Although the critics didn’t like it, it is spooky on many levels.  Not the least of which is the question never satisfactorily answered of how to know when you’re really dead.  The movie presents the soul as a fact, and even dead bodies can move around when the situation merits it.  Death is one of those areas that religion generally enters.  Some secularists maintain their lack of religious thought even in this situation, but many people find religion helpful at this ultimate transition and the soul seems entirely natural then.  It’s unclear in the movie whether Deacon is good or bad.  He’s certainly obsequious, accommodating the wishes of families even when unreasonable.  With the dead, however, he takes a firmer stance, having to convince them that they’re no longer living.  The movie’s a bit confusing in the case of Anna—we’re never really sure if she’s dead or not.
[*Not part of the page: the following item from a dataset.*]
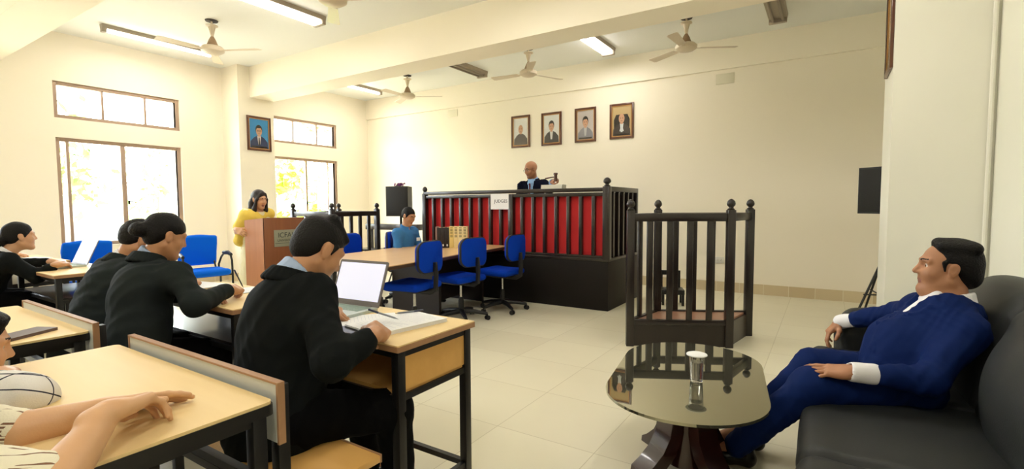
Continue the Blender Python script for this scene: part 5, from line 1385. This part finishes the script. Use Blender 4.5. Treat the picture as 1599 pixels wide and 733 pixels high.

Even with commercial interruptions (it’s free to watch that way) I found myself getting caught up in the story.  Deacon kept asking what it is the living really want.  He’s shown throughout doing the work singlehandedly, from picking up the bodies, to embalming, to even digging the grave.  His loneliness is ameliorated by his ability to speak to the dead, each of whom he photographs and puts on his bedroom wall.  Religion may be behind the soul, but no obvious religious talk pervades the film.  I have to wonder if this might not be the reason it fails to frighten its many critics.  Horror that uses religion effectively often becomes successful.  Those that avoid religion like, well, death, often fail to convince even secular critics.